(Scenes as source code)
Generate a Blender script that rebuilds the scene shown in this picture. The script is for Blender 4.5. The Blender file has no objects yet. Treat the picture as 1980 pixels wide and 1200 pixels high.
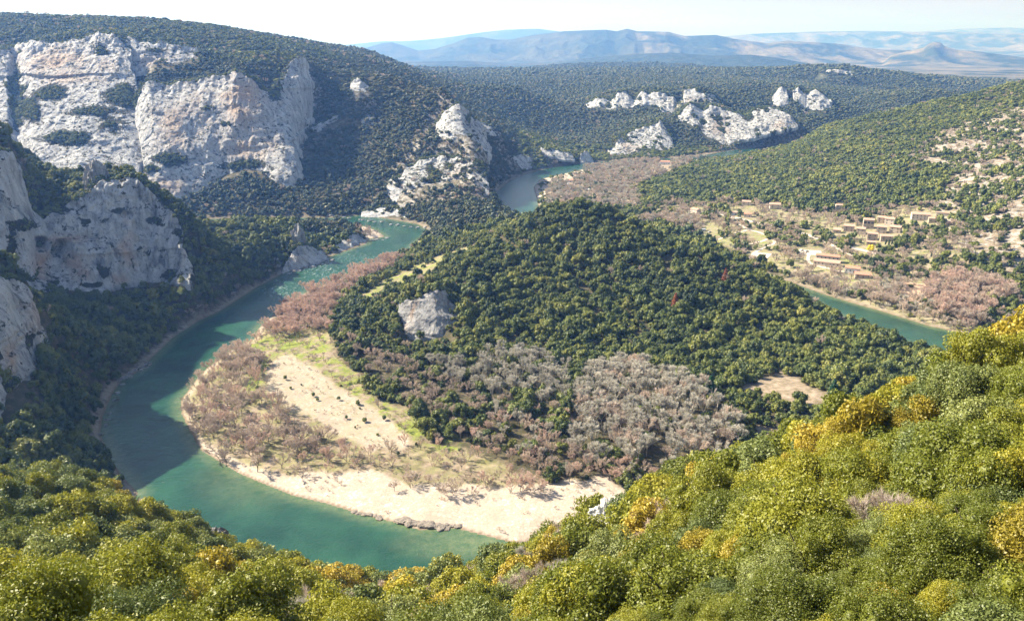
import bpy, math, random
import numpy as np
from mathutils import Vector
random.seed(7)
rng = np.random.default_rng(7)
QUICK = False
# ------------------------------------------------------------------ camera, world, sun, exposure
SC = bpy.context.scene
COL = SC.collection
H = 210.0
F = 1554.0
PITCH = math.atan(510.0 / F)
CP, SP = math.cos(PITCH), math.sin(PITCH)
cd = bpy.data.cameras.new('camera')
cd.sensor_width = 36.0
cd.lens = F / 1980.0 * 36.0
cd.clip_start = 0.5
cd.clip_end = 120000.0
cam = bpy.data.objects.new('camera', cd)
COL.objects.link(cam)
cam.location = (0, 0, H)
cam.rotation_euler = (math.pi / 2 - PITCH, 0, 0)
SC.camera = cam
SUN_AZ = math.radians(-70.0)     # from the view direction (+Y), negative to the left
SUN_EL = math.radians(38.0)
world = bpy.data.worlds.new("World")
SC.world = world
world.use_nodes = True
SC.view_settings.view_transform = 'Standard'
SC.view_settings.look = 'None'
SC.view_settings.exposure = 1.62
SC.view_settings.gamma = 1.0
SC.cycles.max_bounces = 4
SC.cycles.diffuse_bounces = 2
SC.cycles.glossy_bounces = 2
SC.cycles.transmission_bounces = 2
SC.cycles.transparent_max_bounces = 4
SC.cycles.volume_bounces = 0
SC.cycles.use_denoising = True


def build_world():
    nt = world.node_tree
    nt.nodes.clear()
    out = nt.nodes.new('ShaderNodeOutputWorld')
    bg = nt.nodes.new('ShaderNodeBackground')
    sky = nt.nodes.new('ShaderNodeTexSky')
    sky.sky_type = 'NISHITA'
    sky.sun_disc = False
    sky.sun_elevation = SUN_EL
    sky.sun_rotation = SUN_AZ
    sky.altitude = 300
    sky.air_density = 1.2
    sky.dust_density = 2.0
    tc = nt.nodes.new('ShaderNodeTexCoord')
    mp = nt.nodes.new('ShaderNodeMapping')
    mp.inputs['Scale'].default_value = (1.3, 1.3, 14.0)
    mp.inputs['Rotation'].default_value = (0.0, math.radians(3.0), 0.4)
    ns = nt.nodes.new('ShaderNodeTexNoise')
    ns.inputs['Scale'].default_value = 1.7
    ns.inputs['Detail'].default_value = 6.0
    ns.inputs['Roughness'].default_value = 0.55
    ns.inputs['Distortion'].default_value = 0.4
    cr = nt.nodes.new('ShaderNodeValToRGB')
    cr.color_ramp.elements[0].position = 0.36
    cr.color_ramp.elements[0].color = (0.35, 0.35, 0.35, 1)
    cr.color_ramp.elements[1].position = 0.62
    cr.color_ramp.elements[1].color = (0.93, 0.93, 0.93, 1)
    mx = nt.nodes.new('ShaderNodeMix')
    mx.data_type = 'RGBA'
    mx.inputs['B'].default_value = (5.3, 4.75, 4.3, 1)
    L = nt.links.new
    L(tc.outputs['Generated'], mp.inputs['Vector'])
    L(mp.outputs['Vector'], ns.inputs['Vector'])
    L(ns.outputs['Fac'], cr.inputs['Fac'])
    # the cloud veil lies low over the horizon and thins out to clear blue overhead
    sx = nt.nodes.new('ShaderNodeSeparateXYZ')
    L(tc.outputs['Generated'], sx.inputs[0])
    vr = nt.nodes.new('ShaderNodeMapRange')
    vr.inputs['From Min'].default_value = 0.057
    vr.inputs['From Max'].default_value = 0.45
    vr.inputs['To Min'].default_value = 1.0
    vr.inputs['To Max'].default_value = 0.12
    L(sx.outputs['Z'], vr.inputs['Value'])
    ml = nt.nodes.new('ShaderNodeMath')
    ml.operation = 'MULTIPLY'
    L(cr.outputs['Color'], ml.inputs[0])
    L(vr.outputs['Result'], ml.inputs[1])
    L(ml.outputs[0], mx.inputs['Factor'])
    L(sky.outputs['Color'], mx.inputs['A'])
    L(mx.outputs['Result'], bg.inputs['Color'])
    bg.inputs['Strength'].default_value = 0.057
    L(bg.outputs['Background'], out.inputs['Surface'])


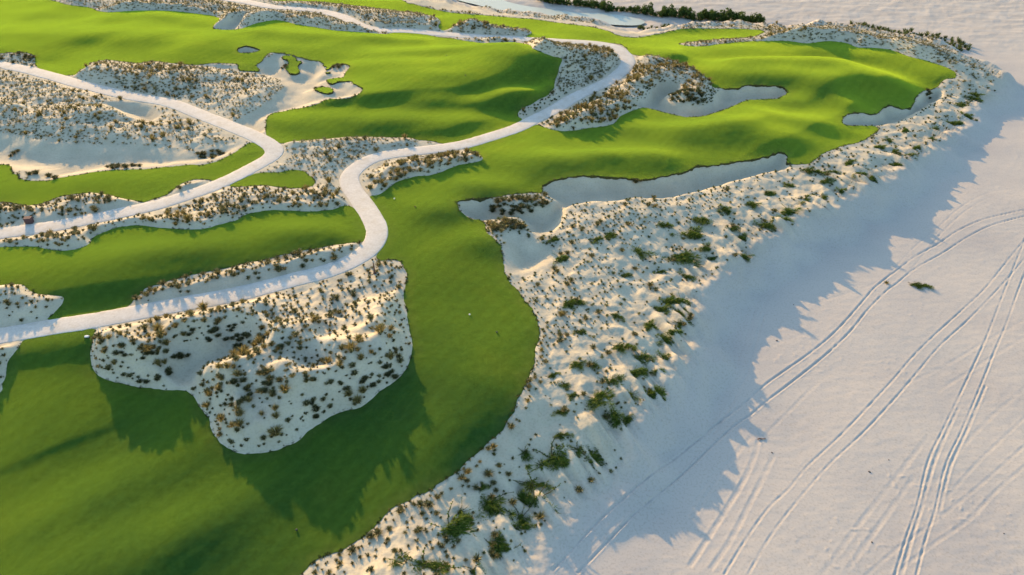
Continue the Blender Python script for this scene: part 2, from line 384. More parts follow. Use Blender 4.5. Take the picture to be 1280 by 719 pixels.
for line_, h_, wn, wf in RIDGES:
    W = land(line_, False, 3.0 + .85 * h_, 4)
    wf = min(wf, h_ / .29) if h_ < 3 else wf
    # ragged: the ridge wanders, thickens and sinks along its length
    ox_ = 1.0 * fbm(UXG, UYG, 5.5, 2, 210); oy_ = 1.0 * fbm(UXG, UYG, 5.5, 2, 220)
    best = np.full(UXG.shape, 1e9); side_ = np.zeros(UXG.shape)
    for a, b in zip(W[:-1], W[1:]):
        dx, dy = b[0] - a[0], b[1] - a[1]
        L = dx * dx + dy * dy + 1e-9
        X_, Y_ = UXG + ox_, UYG + oy_
        t = np.clip(((X_ - a[0]) * dx + (Y_ - a[1]) * dy) / L, 0, 1)
        ex, ey = X_ - a[0] - t * dx, Y_ - a[1] - t * dy
        D = np.hypot(ex, ey)
        m = D < best
        best[m] = D[m]
        side_[m] = ((ex * -.485 + ey * .875) / (D + 1e-6))[m]
    reach = np.where(side_ > 0, wf + (wn - wf) * smooth(0, .8, side_), wf)
    q = np.clip(1 - best / reach, 0, 1)
    prof_ = q - .22 * np.exp(-(best / .9) ** 2) * q       # a rounded crest
    rr_ = h_ * prof_ * (.9 + .3 * fbm(UXG, UYG, 4, 2, 230)) + .25 * np.minimum(q * 4, 1) * 0
    rise = np.maximum(rise, np.minimum(rr_, .8 * rise_d))
rise = rise * (1 - seaward) + seaward * smooth(0, 2.0, rise_d) * (.28 * fbm(UXG, UYG, 4.5, 2, 21) + .10 * smooth(640, 520, upy) * np.exp(-((sd_plat - 1.6) / 1.5) ** 2))
rise = rise * smooth(-4.5, .8, sd_plat_wob)
dig = 0
sd_islet = np.full(UXG.shape, -FAR)
for L in ISLETS:
    sd_islet = np.maximum(sd_islet, poly_sd(land_on(L, True, 4)))
for k, (P, dep, wid) in BARE.items():
    if dep > 0:
        dig = np.maximum(dig, dep * (.4 * smooth(-.1, .35, sd_bare[k]) + .6 * smooth(0, wid, sd_bare[k])) if k in ('waste', 'kidney', 'east', 'long', 'pot', 'nick') else dep * smooth(-.05, wid, sd_bare[k]))
sand = turf + rise - dig * (1 - .8 * smooth(-2.0, .3, sd_islet))
# far flats and water
sand = sand + .35 * smooth(150, 190, UYG) * smooth(1, -8, sd_plat)
WATER_Z = .12
sand = sand - .9 * smooth(-1.0, 1.2, sd_shade_hollow)  # dry hollow sunk for the shade it holds, without water
sand = sand * (1 - smooth(-3, .2, sd_water)) + (WATER_Z - .35) * smooth(-3, .2, sd_water)


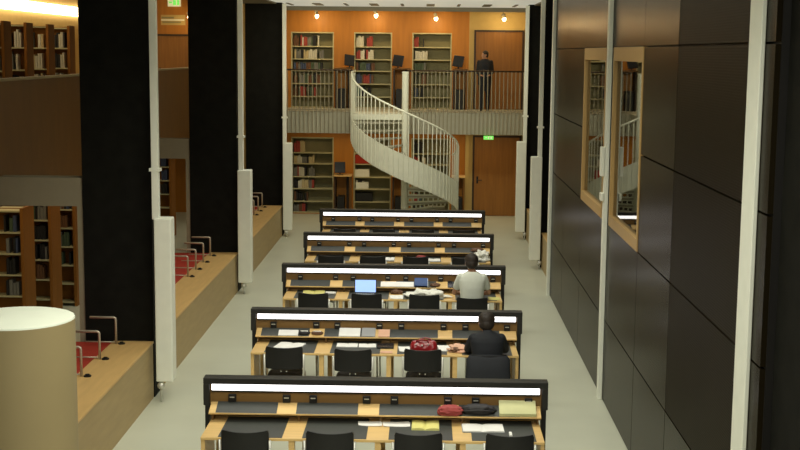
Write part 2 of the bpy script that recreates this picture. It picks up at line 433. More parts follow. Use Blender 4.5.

**What needs to be done**
Write out the entries above word for word. Do not include the pictures.

**Result for this task**
Generate a Blender script that rebuilds the scene shown in this picture. The script is for Blender 4.5. The Blender file has no objects yet. Treat the picture as 1980 pixels wide and 1200 pixels high.
import bpy, math, random
import numpy as np
from mathutils import Vector
random.seed(7)
rng = np.random.default_rng(7)
QUICK = False
# ------------------------------------------------------------------ camera, world, sun, exposure
SC = bpy.context.scene
COL = SC.collection
H = 210.0
F = 1554.0
PITCH = math.atan(510.0 / F)
CP, SP = math.cos(PITCH), math.sin(PITCH)
cd = bpy.data.cameras.new('camera')
cd.sensor_width = 36.0
cd.lens = F / 1980.0 * 36.0
cd.clip_start = 0.5
cd.clip_end = 120000.0
cam = bpy.data.objects.new('camera', cd)
COL.objects.link(cam)
cam.location = (0, 0, H)
cam.rotation_euler = (math.pi / 2 - PITCH, 0, 0)
SC.camera = cam
SUN_AZ = math.radians(-70.0)     # from the view direction (+Y), negative to the left
SUN_EL = math.radians(38.0)
world = bpy.data.worlds.new("World")
SC.world = world
world.use_nodes = True
SC.view_settings.view_transform = 'Standard'
SC.view_settings.look = 'None'
SC.view_settings.exposure = 1.62
SC.view_settings.gamma = 1.0
SC.cycles.max_bounces = 4
SC.cycles.diffuse_bounces = 2
SC.cycles.glossy_bounces = 2
SC.cycles.transmission_bounces = 2
SC.cycles.transparent_max_bounces = 4
SC.cycles.volume_bounces = 0
SC.cycles.use_denoising = True


def build_world():
    nt = world.node_tree
    nt.nodes.clear()
    out = nt.nodes.new('ShaderNodeOutputWorld')
    bg = nt.nodes.new('ShaderNodeBackground')
    sky = nt.nodes.new('ShaderNodeTexSky')
    sky.sky_type = 'NISHITA'
    sky.sun_disc = False
    sky.sun_elevation = SUN_EL
    sky.sun_rotation = SUN_AZ
    sky.altitude = 300
    sky.air_density = 1.2
    sky.dust_density = 2.0
    tc = nt.nodes.new('ShaderNodeTexCoord')
    mp = nt.nodes.new('ShaderNodeMapping')
    mp.inputs['Scale'].default_value = (1.3, 1.3, 14.0)
    mp.inputs['Rotation'].default_value = (0.0, math.radians(3.0), 0.4)
    ns = nt.nodes.new('ShaderNodeTexNoise')
    ns.inputs['Scale'].default_value = 1.7
    ns.inputs['Detail'].default_value = 6.0
    ns.inputs['Roughness'].default_value = 0.55
    ns.inputs['Distortion'].default_value = 0.4
    cr = nt.nodes.new('ShaderNodeValToRGB')
    cr.color_ramp.elements[0].position = 0.36
    cr.color_ramp.elements[0].color = (0.35, 0.35, 0.35, 1)
    cr.color_ramp.elements[1].position = 0.62
    cr.color_ramp.elements[1].color = (0.93, 0.93, 0.93, 1)
    mx = nt.nodes.new('ShaderNodeMix')
    mx.data_type = 'RGBA'
    mx.inputs['B'].default_value = (5.3, 4.75, 4.3, 1)
    L = nt.links.new
    L(tc.outputs['Generated'], mp.inputs['Vector'])
    L(mp.outputs['Vector'], ns.inputs['Vector'])
    L(ns.outputs['Fac'], cr.inputs['Fac'])
    # the cloud veil lies low over the horizon and thins out to clear blue overhead
    sx = nt.nodes.new('ShaderNodeSeparateXYZ')
    L(tc.outputs['Generated'], sx.inputs[0])
    vr = nt.nodes.new('ShaderNodeMapRange')
    vr.inputs['From Min'].default_value = 0.057
    vr.inputs['From Max'].default_value = 0.45
    vr.inputs['To Min'].default_value = 1.0
    vr.inputs['To Max'].default_value = 0.12
    L(sx.outputs['Z'], vr.inputs['Value'])
    ml = nt.nodes.new('ShaderNodeMath')
    ml.operation = 'MULTIPLY'
    L(cr.outputs['Color'], ml.inputs[0])
    L(vr.outputs['Result'], ml.inputs[1])
    L(ml.outputs[0], mx.inputs['Factor'])
    L(sky.outputs['Color'], mx.inputs['A'])
    L(mx.outputs['Result'], bg.inputs['Color'])
    bg.inputs['Strength'].default_value = 0.057
    L(bg.outputs['Background'], out.inputs['Surface'])


Continue the Blender Python script for this scene: part 2, from line 384. More parts follow. Use Blender 4.5. Take the picture to be 1280 by 719 pixels.
for line_, h_, wn, wf in RIDGES:
    W = land(line_, False, 3.0 + .85 * h_, 4)
    wf = min(wf, h_ / .29) if h_ < 3 else wf
    # ragged: the ridge wanders, thickens and sinks along its length
    ox_ = 1.0 * fbm(UXG, UYG, 5.5, 2, 210); oy_ = 1.0 * fbm(UXG, UYG, 5.5, 2, 220)
    best = np.full(UXG.shape, 1e9); side_ = np.zeros(UXG.shape)
    for a, b in zip(W[:-1], W[1:]):
        dx, dy = b[0] - a[0], b[1] - a[1]
        L = dx * dx + dy * dy + 1e-9
        X_, Y_ = UXG + ox_, UYG + oy_
        t = np.clip(((X_ - a[0]) * dx + (Y_ - a[1]) * dy) / L, 0, 1)
        ex, ey = X_ - a[0] - t * dx, Y_ - a[1] - t * dy
        D = np.hypot(ex, ey)
        m = D < best
        best[m] = D[m]
        side_[m] = ((ex * -.485 + ey * .875) / (D + 1e-6))[m]
    reach = np.where(side_ > 0, wf + (wn - wf) * smooth(0, .8, side_), wf)
    q = np.clip(1 - best / reach, 0, 1)
    prof_ = q - .22 * np.exp(-(best / .9) ** 2) * q       # a rounded crest
    rr_ = h_ * prof_ * (.9 + .3 * fbm(UXG, UYG, 4, 2, 230)) + .25 * np.minimum(q * 4, 1) * 0
    rise = np.maximum(rise, np.minimum(rr_, .8 * rise_d))
rise = rise * (1 - seaward) + seaward * smooth(0, 2.0, rise_d) * (.28 * fbm(UXG, UYG, 4.5, 2, 21) + .10 * smooth(640, 520, upy) * np.exp(-((sd_plat - 1.6) / 1.5) ** 2))
rise = rise * smooth(-4.5, .8, sd_plat_wob)
dig = 0
sd_islet = np.full(UXG.shape, -FAR)
for L in ISLETS:
    sd_islet = np.maximum(sd_islet, poly_sd(land_on(L, True, 4)))
for k, (P, dep, wid) in BARE.items():
    if dep > 0:
        dig = np.maximum(dig, dep * (.4 * smooth(-.1, .35, sd_bare[k]) + .6 * smooth(0, wid, sd_bare[k])) if k in ('waste', 'kidney', 'east', 'long', 'pot', 'nick') else dep * smooth(-.05, wid, sd_bare[k]))
sand = turf + rise - dig * (1 - .8 * smooth(-2.0, .3, sd_islet))
# far flats and water
sand = sand + .35 * smooth(150, 190, UYG) * smooth(1, -8, sd_plat)
WATER_Z = .12
sand = sand - .9 * smooth(-1.0, 1.2, sd_shade_hollow)  # dry hollow sunk for the shade it holds, without water
sand = sand * (1 - smooth(-3, .2, sd_water)) + (WATER_Z - .35) * smooth(-3, .2, sd_water)


Write part 2 of the bpy script that recreates this picture. It picks up at line 433. More parts follow. Use Blender 4.5.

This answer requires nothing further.